Twenty-four years Dave’s been in the LAPD. Straight from Vietnam. Details redacted. Now he’s in Rampart Division: good guys in name only. He got the police sobriquet some years back. He might’ve shot an unarmed suspect, a guy who could’ve date-raped young girls and lots of them. If you’re a single girl in a bar Dave’ll tell you the story. He’ll sleep with you too. Sure he’s married – to his ex-wife’s sister, no less, and a daughter from each – but fuck it. Any hole’s a goal.

Date Rape Dave got blindsided – WHAM! – by a guy. The guy skedaddled. Date Rape Dave chased him. He beat him - hard. There were cameras. Date Rape Dave’s all over the news.

The people want justice. They want blood. They smell blood. It smells good. Date Rape Dave can give blood. Assistant DA Joan Confrey (Sigourney Weaver) can feed it to them. All Dave’s got to do is cop to it. Date Rape Dave prowls, he postures, he PROSETYLIZES. Out on the streets again, Dave (Woody Harrelson) gets the tip-off: There’s a big-money poker game. Be there.

Now there’s two scandals.

Dammit. I can’t write like Ellroy.

Harrelson hated this movie the first time he saw it, and I can easily understand why. His Brown is a horrendous character, so screwed up over time as to have no comprehension as to what’s right and what’s wrong. His only credo is the protection of women, despite the fact that he doesn’t know how to do so. Brown keeps his wife and ex-wife (Anne Heche, Cynthia Nixon) in the same house like a cosy family because he thinks it’s the right thing to do. That’s not working out too well. ‘You’re a classic racist, a bigot, a sexist, a womaniser, a chauvinist, a misanthrope, homophobic’ he is told – by his daughter. Brown affects an untouchable swagger while in uniform, but at home he’s a mess.

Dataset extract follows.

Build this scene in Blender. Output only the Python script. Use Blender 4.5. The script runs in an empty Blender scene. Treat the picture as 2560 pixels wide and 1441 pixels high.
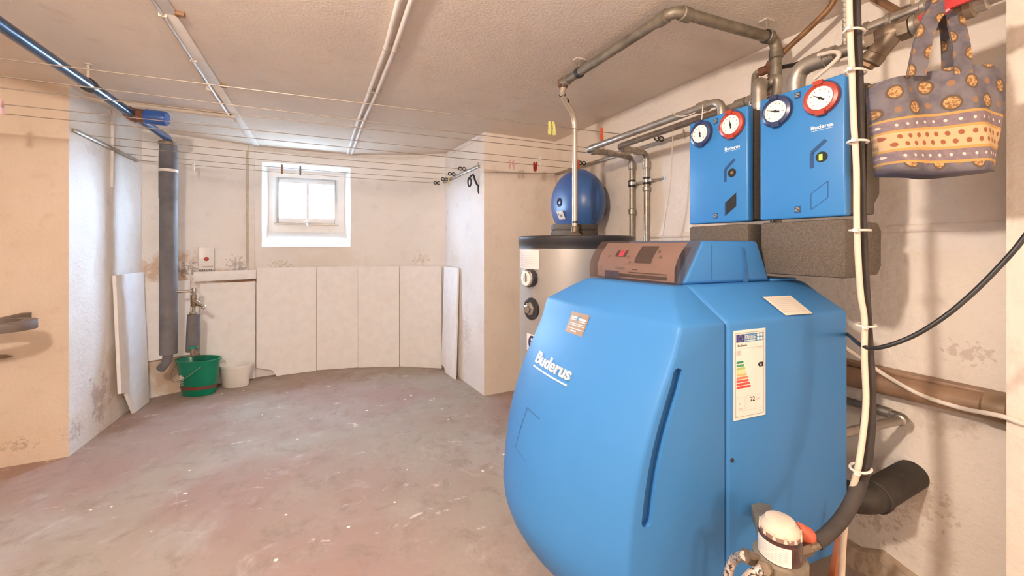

Rampart is the second collaboration (after 2009's rather good The Messenger) of Harrelson and director Oren Moverman, who also co-wrote with Ellroy. I’m not sure, but I’m guessing that Moverman’s contribution was to reign in Ellroy’s prose which has a tendency to be too sprawling for its own good. Decent amounts of pruning are required in order to successfully convert it to film, and only Curtis Hanson’s LA Confidential has achieved the job effectively. Rampart is a pretty strong second best, refusing to pander to its audience by making its antihero heroic in any way. Knowing Ellroy’s work as well as I do, I’m guessing Moverman had to sanitize it also which, if true, would make the original transcript pretty bloody grubby.

Moverman’s direction, though, left as sour a taste in my mouth as the actions of the main character. Swirling round its subject or adopting oblique positions – in one scene it is placed behind the eye-holes of a pair of curtains – the directorial style is every bit as key as the characters it films and for my money it was distracting to the point of irritation. A visit to a sex club was a particular low point.

Get past that, though, and you’ve got a decent character study of a guy who’s been playing the game so long that he’s forgotten the rules. Brown protests his innocence continually, even to himself and his family. He’s a dinosaur, a symbol of old-time LAPD. You could easily imagine him pepper-spraying Occupy protesters.